Why does he need Caleb Smith? Simply—he needs someone who is smart enough (but perhaps not as smart as he is) to validate his AI. He needs Caleb to see if his AI is capable of feeling, of consciousness.
Nathan’s AI has a name: Ava (played very smartly by Alicia Vikander). She also has a gender: female. But she is very clearly a robot. When we first see her, there are visible silver innards in her torso, biceps, forearms, thighs, and calves while the remainder is covered by an undulating silver packing, almost like reflective fish scales. Moreover, we hear her gears whirring very softly when she walks or kneels down. But Ava, in spite of being a robot, is also, very clearly, a feminine robot exuding a tantalizing robotic female sexuality. Her voice is captivating. And Caleb is captivated.
But first, there are the formalities. Even before he can see her, the top boss asks him to sign a non-disclosure agreement in order to participate in his very cutting edge research. Understandably, Caleb is put out. But the thought of not participating in the most exciting research project ever is too tantalizing to pass up, especially with the top boss telling him that he will regret not signing the NDA a year later. And so, with a few strokes of a pen, Caleb is in. Hook, line, and sinker. Let the games begin.
Ex Machina is a very clever movie, tightly written and inhabited by three main characters—Nathan, Caleb, and Ava—in a closed environment. (There is a fourth silent and haunting character—an Asian woman (or is she AI?) who can’t speak English and is a servant, and occasionally more, to Nathan). It is not the standard Agatha Christie And Then There Were None closed-room mystery, but instead a slow-burning psychological thriller that smolders for a while and then erupts into a brilliant flame. After the initial set-up, which is fast and efficient, the plot lags a little. But it is definitely worth watching the smoldering fire to the end.

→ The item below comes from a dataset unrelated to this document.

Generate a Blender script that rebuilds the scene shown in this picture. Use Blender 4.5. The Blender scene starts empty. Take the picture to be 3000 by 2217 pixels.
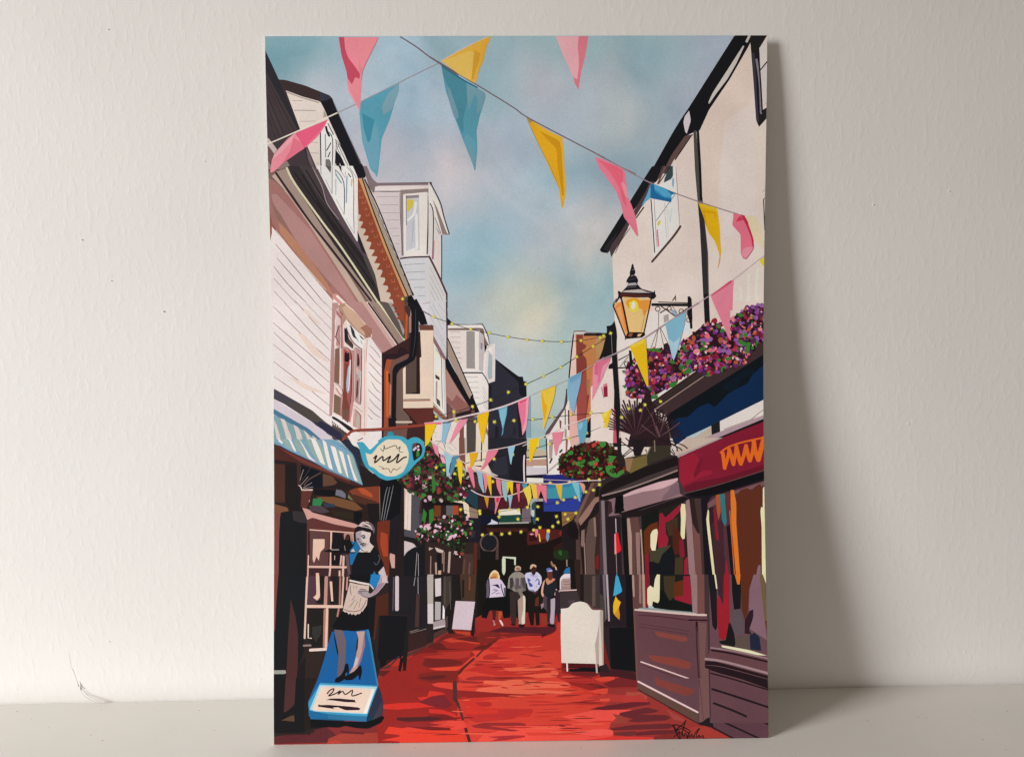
# An unframed art print of a bunting-hung shopping lane, leaning on a white wall on a painted shelf.
import bpy, math, random
from mathutils import Vector
from mathutils.geometry import tessellate_polygon
C = bpy.context.scene.collection
W_, H_ = 0.297, 0.420                 # the sheet, metres
GAP, YAW, LEAN = 0.04837, 0.01223, 0.11225   # foot of the sheet from the wall, its turn and its lean
BOW = 0.0078                          # the sheet sags towards the wall at mid height
STEP = 1.3e-6                           # ink layer

def lin(c): return c/12.92 if c <= 0.04045 else ((c+0.055)/1.055)**2.4
def hexl(h): return tuple(lin(int(h[i:i+2], 16)/255) for i in (0, 2, 4))
def prop(o, **k):
    for a, b in k.items(): o[a] = b
    return o
def mesh_obj(name, verts, faces, mat, parent=None, smooth=False):
    me = bpy.data.meshes.new(name); me.from_pydata(verts, [], faces); me.materials.append(mat); me.update()
    if smooth:
        for p in me.polygons: p.use_smooth = True
    o = bpy.data.objects.new(name, me); C.objects.link(o); o.parent = parent
    return o

# ---------------------------------------------------------------- materials
def new_mat(name):
    m = bpy.data.materials.new(name); m.use_nodes = True
    return m, m.node_tree, m.node_tree.nodes['Principled BSDF']
def nd(nt, t, **k):
    n = nt.nodes.new(t)
    for a, b in k.items(): setattr(n, a, b)
    return n
def ink_material():
    m, nt, b = new_mat('printed_ink')
    a = nd(nt, 'ShaderNodeVertexColor', layer_name='ink')
    tc = nd(nt, 'ShaderNodeTexCoord')
    n1 = nd(nt, 'ShaderNodeTexNoise'); n1.inputs['Scale'].default_value = 38; n1.inputs['Detail'].default_value = 6
    n2 = nd(nt, 'ShaderNodeTexNoise'); n2.inputs['Scale'].default_value = 1500; n2.inputs['Detail'].default_value = 2
    nt.links.new(tc.outputs['Object'], n1.inputs['Vector']); nt.links.new(tc.outputs['Object'], n2.inputs['Vector'])
    ad = nd(nt, 'ShaderNodeMath', operation='ADD'); nt.links.new(n1.outputs['Fac'], ad.inputs[0])
    nt.links.new(n2.outputs['Fac'], ad.inputs[1])
    mr = nd(nt, 'ShaderNodeMapRange'); nt.links.new(ad.outputs[0], mr.inputs['Value'])
    for i, v in enumerate((0.6, 1.4, 0.86, 1.13)): mr.inputs[1+i].default_value = v
    mx = nd(nt, 'ShaderNodeVectorMath', operation='SCALE')
    nt.links.new(a.outputs['Color'], mx.inputs[0]); nt.links.new(mr.outputs[0], mx.inputs['Scale'])
    nt.links.new(mx.outputs[0], b.inputs['Base Color'])
    b.inputs['Roughness'].default_value = 0.6; b.inputs['Specular IOR Level'].default_value = 0.1
    return m
def sky_material():
    # soft watercolour sky: the blobs come from the mesh colours, the grain and feathering from noise
    m, nt, b = new_mat('printed_sky_ink')
    a = nd(nt, 'ShaderNodeVertexColor', layer_name='ink'); tc = nd(nt, 'ShaderNodeTexCoord')
    def noise(s, d, dist):
        n = nd(nt, 'ShaderNodeTexNoise'); n.inputs['Scale'].default_value = s; n.inputs['Detail'].default_value = d
        n.inputs['Distortion'].default_value = dist; nt.links.new(tc.outputs['Object'], n.inputs['Vector']); return n
    n1 = noise(13, 5, 0.8); n2 = noise(45, 6, 0.3); n3 = noise(1300, 2, 0)
    cr = nd(nt, 'ShaderNodeValToRGB'); nt.links.new(n1.outputs['Fac'], cr.inputs['Fac'])
    e = cr.color_ramp.elements
    e[0].position = 0.41; e[0].color = (0.90, 1.0, 1.02, 1); e[1].position = 0.60; e[1].color = (1.20, 1.15, 1.12, 1)
    m1 = nd(nt, 'ShaderNodeVectorMath', operation='MULTIPLY'); nt.links.new(a.outputs['Color'], m1.inputs[0]); nt.links.new(cr.outputs['Color'], m1.inputs[1])
    ad = nd(nt, 'ShaderNodeMath', operation='ADD'); nt.links.new(n2.outputs['Fac'], ad.inputs[0]); nt.links.new(n3.outputs['Fac'], ad.inputs[1])
    mr = nd(nt, 'ShaderNodeMapRange'); nt.links.new(ad.outputs[0], mr.inputs['Value'])
    for i, v in enumerate((0.6, 1.4, 0.88, 1.12)): mr.inputs[1+i].default_value = v
    m2 = nd(nt, 'ShaderNodeVectorMath', operation='SCALE'); nt.links.new(m1.outputs[0], m2.inputs[0]); nt.links.new(mr.outputs[0], m2.inputs['Scale'])
    nt.links.new(m2.outputs[0], b.inputs['Base Color'])
    b.inputs['Roughness'].default_value = 0.6; b.inputs['Specular IOR Level'].default_value = 0.1
    return m
def plain(name, col, rough=0.6):
    m, nt, b = new_mat(name)
    tc = nd(nt, 'ShaderNodeTexCoord'); n = nd(nt, 'ShaderNodeTexNoise'); n.inputs['Scale'].default_value = 400
    nt.links.new(tc.outputs['Object'], n.inputs['Vector'])
    mr = nd(nt, 'ShaderNodeMapRange'); nt.links.new(n.outputs['Fac'], mr.inputs['Value'])
    for i, v in enumerate((0.3, 0.7, 0.9, 1.08)): mr.inputs[1+i].default_value = v
    s = nd(nt, 'ShaderNodeVectorMath', operation='SCALE'); s.inputs[0].default_value = col; nt.links.new(mr.outputs[0], s.inputs['Scale'])
    nt.links.new(s.outputs[0], b.inputs['Base Color']); b.inputs['Roughness'].default_value = rough
    return m
def wall_material():
    m, nt, b = new_mat('rolled_wall_paint')
    tc = nd(nt, 'ShaderNodeTexCoord')
    def noise(scale, detail, sx, sz, rot=0.0, rough=0.5):
        mp = nd(nt, 'ShaderNodeMapping'); mp.inputs['Scale'].default_value = (sx, 1, sz); mp.inputs['Rotation'].default_value = (0, rot, 0)
        nt.links.new(tc.outputs['Object'], mp.inputs['Vector'])
        n = nd(nt, 'ShaderNodeTexNoise'); n.inputs['Scale'].default_value = scale; n.inputs['Detail'].default_value = detail
        n.inputs['Roughness'].default_value = rough; n.inputs['Distortion'].default_value = 0.0
        nt.links.new(mp.outputs[0], n.inputs['Vector']); return n
    a = noise(250, 4, 1.0, 0.5, 0.12, 0.55); c = noise(800, 2, 1.0, 0.8); d = noise(9, 3, 1, 1)
    mr = nd(nt, 'ShaderNodeMapRange', interpolation_type='SMOOTHSTEP'); nt.links.new(a.outputs['Fac'], mr.inputs['Value'])
    for i, v in enumerate((0.46, 0.72, 0, 1)): mr.inputs[1+i].default_value = v
    w1 = nd(nt, 'ShaderNodeMath', operation='MULTIPLY_ADD'); nt.links.new(c.outputs['Fac'], w1.inputs[0]); w1.inputs[1].default_value = 0.28
    nt.links.new(mr.outputs[0], w1.inputs[2])
    bp = nd(nt, 'ShaderNodeBump'); bp.inputs['Strength'].default_value = 0.1; bp.inputs['Distance'].default_value = 0.0006
    nt.links.new(w1.outputs[0], bp.inputs['Height']); nt.links.new(bp.outputs[0], b.inputs['Normal'])
    cr = nd(nt, 'ShaderNodeValToRGB'); nt.links.new(d.outputs['Fac'], cr.inputs['Fac'])
    e = cr.color_ramp.elements; e[0].position = 0.35; e[0].color = (0.80,0.79,0.775,1); e[1].position = 0.65; e[1].color = (0.825,0.815,0.80,1)
    nt.links.new(cr.outputs['Color'], b.inputs['Base Color'])
    b.inputs['Roughness'].default_value = 0.75; b.inputs['Specular IOR Level'].default_value = 0.25
    return m
def shelf_material():
    m, nt, b = new_mat('brushed_shelf_paint')
    tc = nd(nt, 'ShaderNodeTexCoord')
    def noise(scale, detail, sx=1, sy=1):
        mp = nd(nt, 'ShaderNodeMapping'); mp.inputs['Scale'].default_value = (sx, sy, 1); nt.links.new(tc.outputs['Object'], mp.inputs['Vector'])
        n = nd(nt, 'ShaderNodeTexNoise'); n.inputs['Scale'].default_value = scale; n.inputs['Detail'].default_value = detail
        nt.links.new(mp.outputs[0], n.inputs['Vector']); return n
    a = noise(300, 4, 0.12, 1.0); sp = noise(420, 1, 1, 1); d = noise(10, 4)
    bp = nd(nt, 'ShaderNodeBump'); bp.inputs['Strength'].default_value = 0.25; bp.inputs['Distance'].default_value = 0.0003
    nt.links.new(a.outputs['Fac'], bp.inputs['Height']); nt.links.new(bp.outputs[0], b.inputs['Normal'])
    cr = nd(nt, 'ShaderNodeValToRGB'); nt.links.new(d.outputs['Fac'], cr.inputs['Fac'])
    e = cr.color_ramp.elements; e[0].position = 0.3; e[0].color = (0.67,0.65,0.61,1); e[1].position = 0.7; e[1].color = (0.71,0.685,0.645,1)
    r2 = nd(nt, 'ShaderNodeValToRGB'); nt.links.new(sp.outputs['Fac'], r2.inputs['Fac'])     # little specks of grime
    e = r2.color_ramp.elements; e[0].position = 0.19; e[0].color = (0.55, 0.53, 0.5, 1); e[1].position = 0.25; e[1].color = (1, 1, 1, 1)
    mx = nd(nt, 'ShaderNodeVectorMath', operation='MULTIPLY'); nt.links.new(cr.outputs['Color'], mx.inputs[0]); nt.links.new(r2.outputs['Color'], mx.inputs[1])
    nt.links.new(mx.outputs[0], b.inputs['Base Color'])
    b.inputs['Roughness'].default_value = 0.5; b.inputs['Specular IOR Level'].default_value = 0.3
    return m

# ---------------------------------------------------------------- the sheet
BANDS = 42
def bow(v): return BOW*math.sin(math.pi*min(max(v, 0), 1))**1.5
e_u = Vector((math.cos(YAW), -math.sin(YAW), 0)); e_n = Vector((math.sin(YAW), math.cos(YAW), 0))
e_v = Vector((0, 0, 1))*math.cos(LEAN) + e_n*math.sin(LEAN)
nrm = e_u.cross(e_v)                                        # out of the printed face, towards the room
def on_sheet(x, y, lift):
    """x right and y up on the sheet in metres -> a point relative to its lower left corner"""
    v = y/H_; k = min(int(v*BANDS), BANDS-1) if v < 1 else BANDS-1; f = v*BANDS-k
    b = bow(k/BANDS)*(1-f)+bow((k+1)/BANDS)*f
    return tuple(e_u*x + e_v*y + nrm*(lift-b))
def clip(poly, ax, lim, keep_less):
    out = []; n = len(poly)
    for i in range(n):
        a, b = poly[i], poly[(i+1) % n]
        ia = (a[ax] <= lim) if keep_less else (a[ax] >= lim); ib = (b[ax] <= lim) if keep_less else (b[ax] >= lim)
        if ia: out.append(a)
        if ia != ib:
            t = (lim-a[ax])/(b[ax]-a[ax]); p = [a[0]+(b[0]-a[0])*t, a[1]+(b[1]-a[1])*t]; p[ax] = lim; out.append(tuple(p))
    return out
def soften(pts):
    """round the gentle corners of an outline, keep the sharp ones"""
    n = len(pts)
    if n < 5: return pts
    out = []
    for i in range(n):
        p0, p, p1 = pts[i-1], pts[i], pts[(i+1) % n]
        ax, ay, bx, by = p[0]-p0[0], p[1]-p0[1], p1[0]-p[0], p1[1]-p[1]
        la, lb = math.hypot(ax, ay), math.hypot(bx, by)
        if la < 1e-6 or lb < 1e-6: continue
        ang = abs(math.atan2(ax*by-ay*bx, ax*bx+ay*by))
        if ang > 1.05 or ang < 0.08: out.append(p); continue
        ka, kb = min(0.33, 0.0011/la), min(0.33, 0.0011/lb)
        q0 = (p[0]-ax*ka, p[1]-ay*ka); q1 = (p[0]+bx*kb, p[1]+by*kb)
        for t in (0, 0.5, 1): out.append(tuple(q0[j]*(1-t)**2+2*p[j]*t*(1-t)+q1[j]*t*t for j in (0, 1)))
    return out
def smooth_line(pts, sharp=0.85):
    if len(pts) < 3: return pts
    for i in range(1, len(pts)-1):                          # a sharp corner stays a corner
        a, p, b = pts[i-1], pts[i], pts[i+1]; ax, ay, bx, by = p[0]-a[0], p[1]-a[1], b[0]-p[0], b[1]-p[1]
        if abs(math.atan2(ax*by-ay*bx, ax*bx+ay*by)) > sharp: return smooth_line(pts[:i+1], sharp)+smooth_line(pts[i:], sharp)[1:]
    out = [pts[0]]
    for i in range(len(pts)-1):
        p0, p1, p2, p3 = pts[max(i-1, 0)], pts[i], pts[i+1], pts[min(i+2, len(pts)-1)]
        for t in (0.25, 0.5, 0.75, 1):
            out.append(tuple(0.5*(2*p1[j]+(p2[j]-p0[j])*t+(2*p0[j]-5*p1[j]+4*p2[j]-p3[j])*t*t+(3*p1[j]-p0[j]-3*p2[j]+p3[j])*t**3) for j in (0, 1)))
    return out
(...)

Much acclaim has gone to Alicia Vikander as Ava, and even more to Oscar Isaac as Nathan Bateman. Both of these are well-deserved, if not well-liked. Domhall Gleeson (Caleb) has gotten more mixed reviews. But let us not forget that he plays the part of the stunned, and yet most promising, mass-market employee to fulfill Nathan’s dreams. In fact, he is stunned. And he plays the corporate, but thinking, robot just fine.
Ex Machina raises so many questions about artificial (versus real) intelligence, corporate surveillance, power, gender, and sexuality, that it becomes impossible to treat them all fairly in this movie. But the fact that all those heavy questions were raised, and can still sit with you days after you have seen the movie, are a testament to the story, the script, and the acting.
After the final scene, Ex Machina leaves us with many thoughts as we walk out of the theater, but the most unsettling one, perhaps, is the thought that artificial intelligence is a force to be reckoned with, and actually, it may not be that artificial at all.